Source: RIA Novosti 

With time this painting has become one of the city’s most-visited and spectacular attractions. This huge canvas is 115 x 14 meters and shows the heavy fighting of these events that made the idyllic seascapes of Sevastopol unrecognizable. The panorama is enhanced by a 1000 square meter recreation of the 19th-century military fortifications used in this battle. Currently, this is one of the 60 largest panoramas in the world.

Everything that Leo Tolstoy wrote about 150 years ago is somehow magically still in the air of Sevastopol. This is a city with a heroic atmosphere.

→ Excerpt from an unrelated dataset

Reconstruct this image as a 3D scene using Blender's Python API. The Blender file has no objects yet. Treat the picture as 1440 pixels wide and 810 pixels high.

The only tour company for foreign visitors operating in Crimea at the moment is Southern Comfort. The company employs tour guides that speak English, French, German, Italian, Spanish, Chinese, Japanese as well as other languages, and managers that can organize gastronomic, environmental and wine tours. They can also develop tailor-made routes based on a client’s wishes.

The easiest way to reach the peninsula is by plane. Russian airlines Aeroflot, Transaero, S7, Donavia and Utair, and the charter airline Vimavia fly there from all three Moscow airports. The planes are often full, therefore it’s best to book your flight in advance, especially if you want a window seat or to sit together with your companion. The flight takes 2.5 hours. Roundtrip fares from Moscow start at 5,500 rubles (about $110). The cheapest plane tickets to Crimea can be found on jetradar.com.

RIR Editors’ note: A little more than a year has passed since a referendum was held on Crimea, which led to a treaty being signed between the peninsula and Russia. This has been the source of enormous controversy between Russia, Ukraine and the West and many foreign embassies warn citizens against travel to the peninsula. As a result of economic sanctions that were passed in response to this event, traveling is not easy in Crimea: practically no international airlines land here and visitors must bring fistfuls of cash with them. Bankcards and credit cards are not accepted anywhere, although it is possible to change foreign currency in banks.